I had fake hair and a dress I would only wear
to show my back and ass and tears.
In the newspaper I am quoted saying being a whore
is less harsh on my feet than being a waitress.
I keep my high heels on when the men knock at the door
kiss them on their mouth or cheek
wait for bills
and then take them off
so they are always shiny and new.
And it is true
being a whore is less harsh for me
than picking strawberries in a field
I made 20 dollars a day picking strawberries
then came home covered in dirt
smelling sweat and sweet.
Being a whore is less harsh for me than waking up at 4
to write in big bold letters bacon
The cook made bacon and scrambled eggs and peanut butter toast
for men coming in Les Princesses d’Hochelaga
to watch sports and porn and drink coffee.
They’d ask for bacon and a picture of my tits
before they struggled to build castles and skyscrapers.
I was once in a newspaper.
I wore mermaid eyeshadow.
I’m not dead yet.
I do Lego with my kids and cry and say sorry
too many times or not.
I’m not dead yet.
A man raped me because I was not his doll.
He had scars over his arms and he used to tell me it hurt
when we were watching documentaries or war movies.
I don’t remember if I was hurt when he shoved his cock in my ass.
When I was picking strawberries I was scared of spiders.

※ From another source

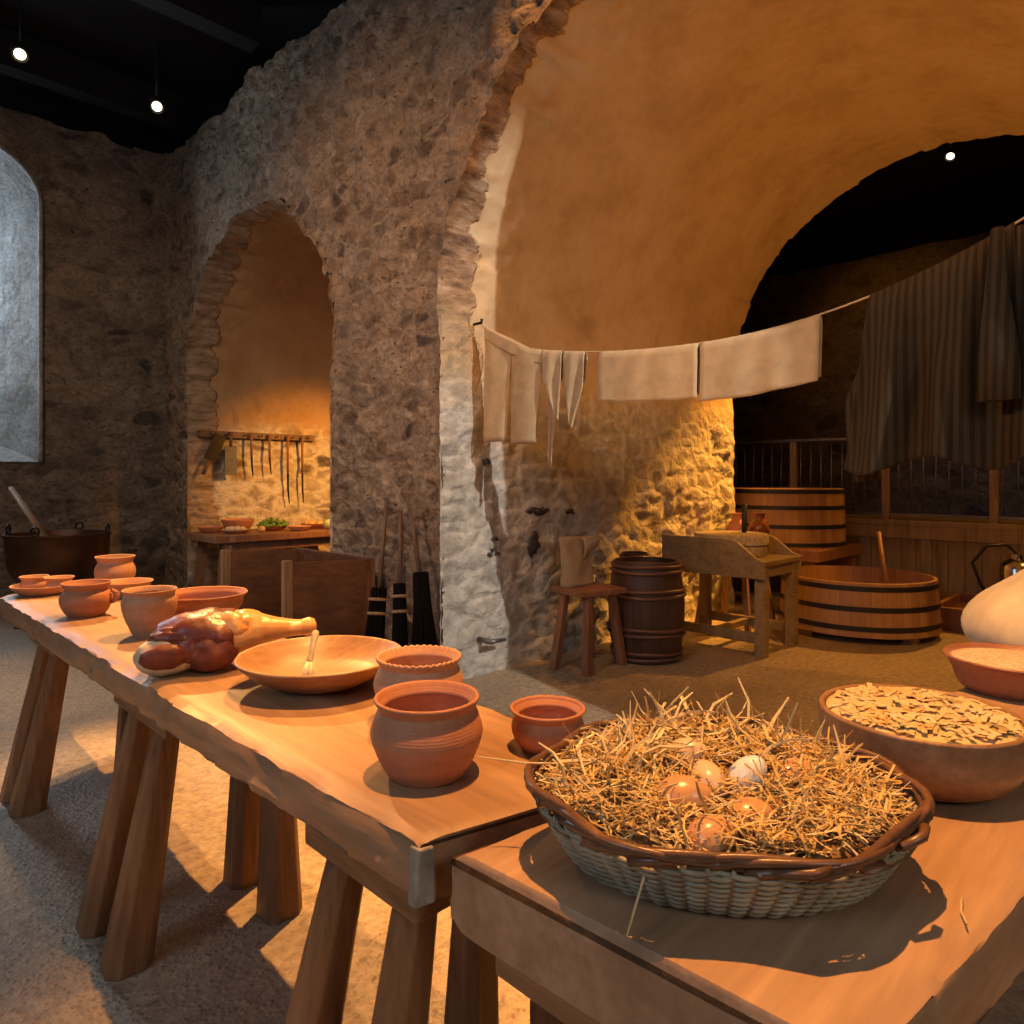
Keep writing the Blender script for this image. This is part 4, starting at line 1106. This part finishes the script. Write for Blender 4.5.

I’m not scared of a lot of things.
Firemen are called when I make cookies and it’s fine.
I don’t do cookies anymore.
I don’t cherish his scars and his wine.
I’m scared to die unnoticed.
Like any girl who is healing.
Melodie Nelson writes “We are the girls who die unnoticed”, a poem included in Hustling Verse: An Anthology of Sex Workers’ Poetry, in which she describes in detail the mannerisms of being a sex workers, its comparison to other body labor career fields, and reflecting on her past as a sex worker. The poem begins by discussing the negative connotations including degrading terms received from engaging in sex work as well as things she does as part of her job such as wearing her high heels when meeting clients. Nelson later compares sex work to other demanding professions by listing some downsides of working as a harvester or in a restaurant and having to wake up at 4:00 AM or be sexualized without profiting from it. She says “being a whore is less harsh on my feet than being a waitress” where she explicitly states her preference for sex work than other labor inducive occupations. Then Melodie goes into talking about how even though she’s involved in sex work, she’s “not dead yet” after experiencing harmful sexual events such as rape. She talks about her fear, reality of being a sex worker, and how she’s still present even though her life has changed.

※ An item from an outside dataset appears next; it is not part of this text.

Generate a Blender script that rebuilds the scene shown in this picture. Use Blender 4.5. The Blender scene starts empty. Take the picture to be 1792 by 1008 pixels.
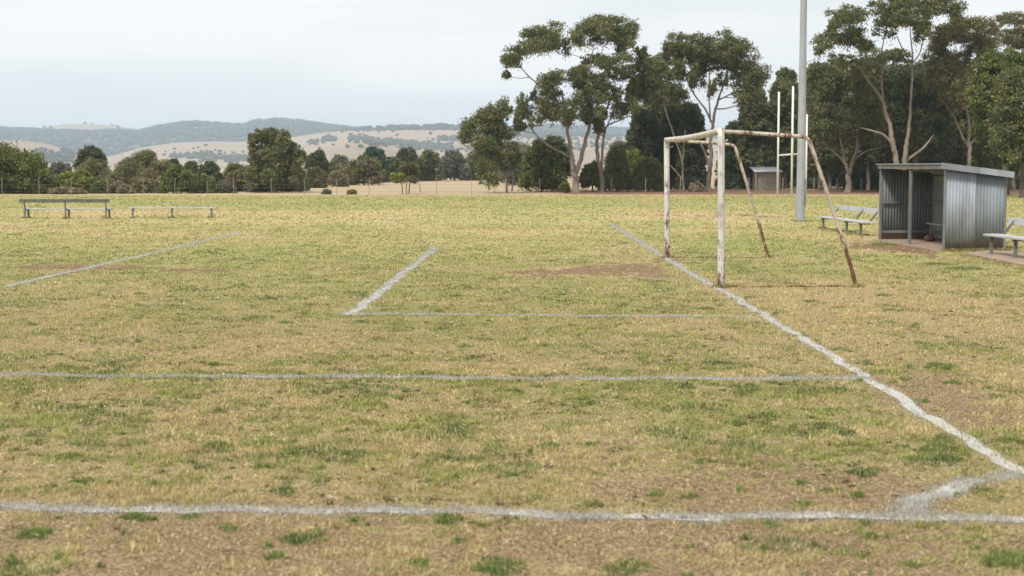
import bpy, math, random
import numpy as np
from mathutils import Vector
random.seed(7)
R = math.radians
# ------------------------------------------------------------------ camera
sc = bpy.context.scene
FPX, CXP, CYP = 2604.0, 896.0, 504.0          # focal length and centre in pixels of the 1792x1008 photograph
CAMH = 1.86
PITCH = math.atan(212.0 / FPX)
cd = bpy.data.cameras.new('camera'); cam = bpy.data.objects.new('camera', cd)
sc.collection.objects.link(cam); sc.camera = cam
cam.location = (0, 0, CAMH); cam.rotation_euler = (math.pi/2 - PITCH, 0, 0)
cd.sensor_width = 36.0; cd.lens = FPX / 1792 * 36; cd.clip_start = 0.1; cd.clip_end = 20000
cd.dof.use_dof = True; cd.dof.focus_distance = 24.0; cd.dof.aperture_fstop = 3.2
# ------------------------------------------------------------------ world, sun, exposure
SUN_EL, SUN_AZ = R(52), R(215)                # azimuth clockwise from +Y: behind the camera, from the left
w = bpy.data.worlds.new('World'); sc.world = w; w.use_nodes = True
nt = w.node_tree; nt.nodes.clear()
out = nt.nodes.new('ShaderNodeOutputWorld'); bg = nt.nodes.new('ShaderNodeBackground')
sky = nt.nodes.new('ShaderNodeTexSky'); sky.sky_type = 'NISHITA'; sky.sun_disc = False
sky.sun_elevation = SUN_EL; sky.sun_rotation = SUN_AZ
tc = nt.nodes.new('ShaderNodeTexCoord'); mp = nt.nodes.new('ShaderNodeMapping')
mp.inputs['Scale'].default_value = (1.3, 1.3, 9.0); mp.inputs['Rotation'].default_value = (0, R(4), 0)
nz = nt.nodes.new('ShaderNodeTexNoise'); nz.inputs['Scale'].default_value = 2.6; nz.inputs['Detail'].default_value = 5
nz.inputs['Roughness'].default_value = .5
cr = nt.nodes.new('ShaderNodeValToRGB')
cr.color_ramp.elements[0].position = .40; cr.color_ramp.elements[0].color = (7.75, 7.95, 8.05, 1)
cr.color_ramp.elements[1].position = .60; cr.color_ramp.elements[1].color = (9.1, 9.05, 9.0, 1)
mx = nt.nodes.new('ShaderNodeMix'); mx.data_type = 'RGBA'; mx.inputs['Factor'].default_value = .93
bg.inputs['Strength'].default_value = .1
nt.links.new(tc.outputs['Generated'], mp.inputs['Vector']); nt.links.new(mp.outputs[0], nz.inputs['Vector'])
nt.links.new(nz.outputs['Fac'], cr.inputs[0]); nt.links.new(sky.outputs[0], mx.inputs['A'])
nt.links.new(cr.outputs[0], mx.inputs['B']); nt.links.new(mx.outputs['Result'], bg.inputs[0])
nt.links.new(bg.outputs[0], out.inputs[0])
sl = bpy.data.lights.new('sun', 'SUN'); sl.energy = 3.1; sl.angle = R(10); sl.color = (1, .95, .87)
so = bpy.data.objects.new('sun', sl); sc.collection.objects.link(so)
sdir = Vector((math.sin(SUN_AZ)*math.cos(SUN_EL), math.cos(SUN_AZ)*math.cos(SUN_EL), math.sin(SUN_EL)))
so.rotation_euler = (-sdir).to_track_quat('-Z', 'Y').to_euler()
sc.view_settings.view_transform = 'Standard'; sc.view_settings.look = 'None'
sc.view_settings.exposure = 0.24; sc.view_settings.gamma = 1
sc.cycles.max_bounces = 6; sc.cycles.volume_bounces = 2; sc.cycles.transparent_max_bounces = 12
# ------------------------------------------------------------------ pixel -> world
cp, sp = math.cos(PITCH), math.sin(PITCH)
def ray(px, py):
    x = (px - CXP) / FPX; v = -(py - CYP) / FPX
    return x, cp + v*sp, v*cp - sp            # direction (x, y, z)
def G(px, py, z=0.0):                          # the point of height z seen at a pixel
    dx, dy, dz = ray(px, py); t = (z - CAMH)/dz
    return Vector((dx*t, dy*t, z))
def P(px, py, Y):                              # the point seen at a pixel on the plane y = Y
    dx, dy, dz = ray(px, py); t = Y/dy
    return Vector((dx*t, Y, CAMH + dz*t))
def dist_of(py): return G(896, py).y
# ------------------------------------------------------------------ numpy noise
def _h(ix, iy, s):
    n = (ix.astype(np.int64)*374761393 + iy.astype(np.int64)*668265263 + s*974634777) & 0x7fffffff
    n = ((n ^ (n >> 13)) * 1274126177) & 0x7fffffff
    return ((n ^ (n >> 16)) & 0xffff) / 65535.0
def vnoise(x, y, s=0):
    x = np.asarray(x, float); y = np.asarray(y, float)
    ix = np.floor(x); iy = np.floor(y); fx = x-ix; fy = y-iy
    fx = fx*fx*(3-2*fx); fy = fy*fy*(3-2*fy)
    a = _h(ix, iy, s); b = _h(ix+1, iy, s); c = _h(ix, iy+1, s); d = _h(ix+1, iy+1, s)
    return (a*(1-fx)+b*fx)*(1-fy) + (c*(1-fx)+d*fx)*fy
def fbm(x, y, s=0, o=4):
    t = 0; a = .5; tot = 0
    for k in range(o):
        t = t + a*vnoise(np.asarray(x)*2**k+17.3*k, np.asarray(y)*2**k+5.1*k, s+k); tot += a; a *= .5
    return t/tot
def sstep(a, b, x):
    t = np.clip((x-a)/(b-a), 0, 1); return t*t*(3-2*t)
# ------------------------------------------------------------------ object helpers
C = sc.collection
def tag(o, label=None, cat=None, group=None, kind=None):
    if label: o['label'] = label
    if cat: o['category'] = cat
    if group: o['group'] = group
    if kind: o['kind'] = kind
    return o
def empty(name, loc, rz=0, label=None, cat=None, group=None):
    o = bpy.data.objects.new(name, None); C.objects.link(o); o.empty_display_size = .2
    o.location = loc; o.rotation_euler = (0, 0, rz)
    return tag(o, label, cat, group)
def mesh_np(name, co, faces_quads=None, faces_tris=None, mat=None, parent=None, col=None, smooth=False, origin=None):
    co = np.asarray(co, np.float32)
    if origin is not None: co = co - np.asarray(origin, np.float32)
    me = bpy.data.meshes.new(name)
    q = np.zeros((0, 4), np.int32) if faces_quads is None else np.asarray(faces_quads, np.int32)
    t = np.zeros((0, 3), np.int32) if faces_tris is None else np.asarray(faces_tris, np.int32)
    me.vertices.add(len(co)); me.vertices.foreach_set('co', co.ravel())
    nl = q.size + t.size; me.loops.add(nl)
    me.loops.foreach_set('vertex_index', np.concatenate([q.ravel(), t.ravel()]).astype(np.int32))
    nq, ntt = len(q), len(t); me.polygons.add(nq+ntt)
    st = np.concatenate([np.arange(nq)*4, nq*4 + np.arange(ntt)*3]).astype(np.int32)
    me.polygons.foreach_set('loop_start', st)
    if smooth: me.polygons.foreach_set('use_smooth', np.ones(nq+ntt, bool))
    me.update(calc_edges=True)
    if col is not None:
        a = me.color_attributes.new('Col', 'FLOAT_COLOR', 'POINT')
        c = np.ones((len(co), 4), np.float32); c[:, :3] = col; a.data.foreach_set('color', c.ravel())
    if mat: me.materials.append(mat)
    o = bpy.data.objects.new(name, me); C.objects.link(o)
    if parent: o.parent = parent
    return o
class MB:
    """collects boxes and tubes, builds one mesh"""
    def __init__(s): s.v = []; s.f = []; s.n = 0
    def add(s, v, f):
        v = [tuple(p) for p in v]; s.v += v; s.f += [tuple(i+s.n for i in k) for k in f]; s.n += len(v)
    def box(s, a, b, bev=0):                   # axis aligned, corner to corner
        x0, y0, z0 = [min(a[i], b[i]) for i in range(3)]; x1, y1, z1 = [max(a[i], b[i]) for i in range(3)]
        s.add([(x0,y0,z0),(x1,y0,z0),(x1,y1,z0),(x0,y1,z0),(x0,y0,z1),(x1,y0,z1),(x1,y1,z1),(x0,y1,z1)],
              [(0,3,2,1),(4,5,6,7),(0,1,5,4),(1,2,6,5),(2,3,7,6),(3,0,4,7)])
    def bar(s, a, b, wx, wz, up=(0,0,1)):      # box from a to b with cross-section wx by wz
        a = Vector(a); b = Vector(b); d = (b-a).normalized(); u = Vector(up)
        if abs(d.dot(u)) > .95: u = Vector((0,1,0))
        r = d.cross(u).normalized(); u = r.cross(d)
        v = []
        for p in (a, b):
            for i, j in ((-1,-1),(1,-1),(1,1),(-1,1)): v.append(p + r*i*wx/2 + u*j*wz/2)
        s.add(v, [(0,1,2,3),(7,6,5,4),(0,4,5,1),(1,5,6,2),(2,6,7,3),(3,7,4,0)])
    def tube(s, pts, rad, n=10, cap=True):
        pts = [Vector(p) for p in pts]; m = len(pts)
        rad = rad if hasattr(rad, '__len__') else [rad]*m
        base = s.n; v = []; ref = None
        for i, p in enumerate(pts):
            d = (pts[min(i+1, m-1)] - pts[max(i-1, 0)]).normalized()
            if ref is None:
                ref = Vector((0,0,1)) if abs(d.z) < .9 else Vector((1,0,0))
            r = d.cross(ref).normalized(); u = r.cross(d).normalized(); ref = u
            for k in range(n):
                a = 2*math.pi*k/n; v.append(p + (r*math.cos(a) + u*math.sin(a))*rad[i])
        f = []
        for i in range(m-1):
            for k in range(n):
                f.append((i*n+k, i*n+(k+1) % n, (i+1)*n+(k+1) % n, (i+1)*n+k))
        if cap: f.append(tuple(range(n-1, -1, -1))); f.append(tuple((m-1)*n+k for k in range(n)))
        s.add(v, f)
    def lump(s, c, r, seed=0, n=8, m=6):
        rr = random.Random(seed); v = [(c[0], c[1], c[2]-r[2])]
        for i in range(1, m):
            t = math.pi*i/m
            for k in range(n):
                a = 2*math.pi*k/n; q = 1+rr.uniform(-.13, .13)
                v.append((c[0]+r[0]*q*math.sin(t)*math.cos(a), c[1]+r[1]*q*math.sin(t)*math.sin(a), c[2]-r[2]*q*math.cos(t)))
        v.append((c[0], c[1], c[2]+r[2])); f = []
        for k in range(n): f.append((0, 1+(k+1) % n, 1+k)); f.append((len(v)-1, 1+(m-2)*n+k, 1+(m-2)*n+(k+1) % n))
        for i in range(m-2):
            for k in range(n): f.append((1+i*n+k, 1+i*n+(k+1) % n, 1+(i+1)*n+(k+1) % n, 1+(i+1)*n+k))
        s.add(v, f)
    def build(s, name, mat, parent=None, smooth=False, bevel=0, origin=(0,0,0)):
        me = bpy.data.meshes.new(name)
        ox, oy, oz = origin
        me.from_pydata([(x-ox, y-oy, z-oz) for x, y, z in s.v], [], s.f); me.update()
        if smooth: me.polygons.foreach_set('use_smooth', [True]*len(me.polygons))
        me.materials.append(mat)
        o = bpy.data.objects.new(name, me); C.objects.link(o)
        if parent: o.parent = parent
        if bevel:
            b = o.modifiers.new('bevel', 'BEVEL'); b.width = bevel; b.segments = 2; b.limit_method = 'ANGLE'
        return o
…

In this poem, Melodie Nelson describes some of the emotional and body labor that is present in sex work. Being a sex worker requires various forms of emotional labor that Kimberly Kay Hoang describes as repressive, expressive, and relational as part of the commodification of their emotional and body labor. She mentions the physical expectations of beauty, wearing high heels that are often painful, tight revealing and shaping clothing, and makeup to assure she maintains a desirable appearance for clients. Putting on a specific appearance aligns with Hoang’s ideas of expressive labor because women like Nelson are expressing themselves in a certain way to be successful at their job. In addition to this, she mentions some aspects of the emotional labor performed by sex workers such as repressing their feelings towards their clients, separating themselves from their bodies doing to acts, and ignore sexual misconduct they’ve experienced and fears created by them in order to continue their work. This corresponds to Hoang’s definition of repressive emotional labor because Melodie is hiding these unfavorable feelings related to sex work and sexual acts. Lastly, relational labor is performed by sex workers like Melodie Nelson by maintaining a relationship with their clients. This can occur by faking personal connections with them so that the client returns or performing certain acts that please that client in order to preserve this relationship.